Samsung Group, South Korea's largest group, and other Korean companies that welcomed warming relations with the North as a business opportunity only a year ago have cooled their exuberance as North-South talks falter and terrorist suspicions revive.
"Slow progress in improving relations with North Korea has stalled our business plans," said Choi Seung Jin, Samsung group spokesman. "For business groups, there should be a clear picture of profitability." Samsung announced last year that it will invest US$500 million in the next 10 years in North Korea, where it's been making television sets, phones and clothing since 1992.
President Kim Dae-jung's landmark summit with North Korean leader Kim Jong-il in June 2000, which won the South Korean president the Nobel Peace Prize, hasn't delivered the prize of profits for South Korean companies itching to capitalize on cheaper labor in the North. Biggest victim to date: Hyundai Group, which is trying to pull out of a tourism project with the North that has yet to make a profit after three years.
Samsung officials say they can't proceed with more investment until stalled talks between the North and South resume. Hinged on those talks are related negotiations the companies say are crucial to their expansion in the North -- negotiations on improving roads, power and other installations.
North-South talks collapsed earlier this month, amid North Korean umbrage about the security alert imposed by the South after the Sept. 11 terrorist attacks in the US.
John Bolton, US undersecretary of state for arms control and international security, this month named Iraq and North Korea as the two countries actively conducting germ-weapon tests, the International Herald Tribune reported today. North Korea has further aroused suspicion by signing a secret accord to sell medium-range missiles to Egypt, triggering security concerns in Israel, AFP reported.
Amid all the revived international suspicions about North Korea as a state that condones terrorism, business can't flourish, Korean companies say.
LG International Corp, the trading arm of Korea's second-largest industrial group, has put on hold its plans to build a bicycle plant and scallop farm in the North.

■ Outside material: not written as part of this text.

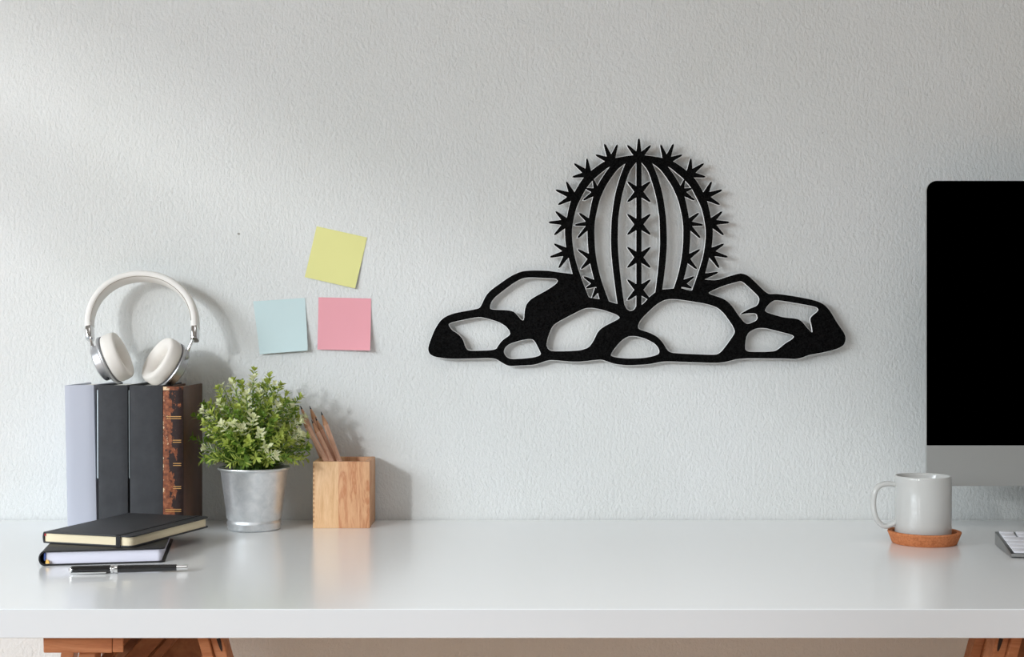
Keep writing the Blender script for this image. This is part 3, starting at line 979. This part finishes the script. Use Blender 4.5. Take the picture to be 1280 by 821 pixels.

"In order for us to start business, we need roads and other infrastructure, but North Korea hasn't replied back to us," said Lee Sang Ho, spokesman at LG International. "We're not inclined to build roads with our own money."
Hyundai Merchant Marine Co pulled out of the Mount Kumgang tourism project in the North in June, after losing about 160 billion won (US$125 million) on cruises to the seaside resort.
Affiliate Asan Corp, which is now in full control of the venture, said it has lost 220 billion won and rankled the North when it fell behind in payments on the US$942 million Hyundai agreed to pay to develop Kumgang.
The government, trying to save face on the much-hyped project, arranged a US$69 million bailout loan to keep the boats operating. Asan says it will jump ship on the project if both governments don't agree by Dec. 15 to allow it to set up casinos and duty-free shops on the vessels.
Kim has been trying to get Kim Jong-il to match his visit to Pyongyang and come to South Korea this year. The North has balked.